Yevgeny Prigozhin, who leads the Wagner Group, a Russian mercenary force that has been fighting alongside Russian soldiers in Ukraine, recently told Reuters that the Ukrainian offensive had technically already started. He was worried because his fighters around Bakhmut needed more shells. “The [Russian] Ministry of Defense has not provided us with artillery ammunition and we only have resources for a few days,” said Prigozhin. “They ignore all requests from Wagner.”
Wagner got what it wanted after it threatened to pull out, the Moscow Times reported this week.
Regardless, the “grueling cat and mouse fight” along the Dnipro River that separates the two sides is now heating up, wrote the Guardian.
Many expect the Russians to eventually take the city – they have been trying for the past year at the cost of thousands of soldiers, even if they have little to show for it other than forcing the Ukrainians back, inch by inch. Meanwhile, there is little to win here: The city with a pre-war population of 70,000 is decimated. It has limited strategic significance. What it does have is symbolic weight: A Russian victory could be a prize to hand the Russian leadership and a morale boost – ditto for the Ukrainians, who want to deny the Russians this tarnished prize, the Economist noted.
And so the battle for Bakhmut goes on, a near stalemate for the moment, looking ahead to a “Pyrrhic victory.”
A CNN analysis found that Ukrainians were blowing up fuel dumps and other Russian infrastructure necessary to fight. The Russians, meanwhile, were flying drones and lobbing artillery fire into population centers with the goal of traumatizing the residents and breaking the Ukrainian people’s will to fight. The Ukrainians have shown little signs of wavering, however, according to US Army Gen. Mark Milley who delivered a speech last month on the issue at Ramstein Air Base in Germany.

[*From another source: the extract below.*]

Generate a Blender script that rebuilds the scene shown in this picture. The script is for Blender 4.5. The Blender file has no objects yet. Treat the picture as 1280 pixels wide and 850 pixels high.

Ukrainian boosters shouldn’t necessarily think the momentum is on their side, however. As leaked Pentagon documents illustrated, explained the Daily Mail, Russia has not lost as many forces as many in the West believe. Ukraine, meanwhile, while losing around half the number of troops as Russia, has suffered numerous injuries that are undermining its punching power. Ukraine is also in desperate need of equipment and ordnance, too.
That’s likely why the US is sending Ukraine another $300 million worth of artillery and mortar rounds, the Hill reported. American taxpayers have sent a total of $36 billion in military aid to Ukraine since the Russian invasion began in February last year. European nations have also given aid to the country, including German-made Leopard tanks that will prove crucial in the coming confrontation with Russia, as might the long-range missiles the British are considering sending.
Still, the US and its European partners in NATO haven’t given Ukraine their most advanced weapons, argued Foreign Policy. Russia, meanwhile, is firing at Ukraine from ships as far away as the Caspian Sea and from jets flying in Russian airspace.
Expect the climactic encounter to kick off any day now.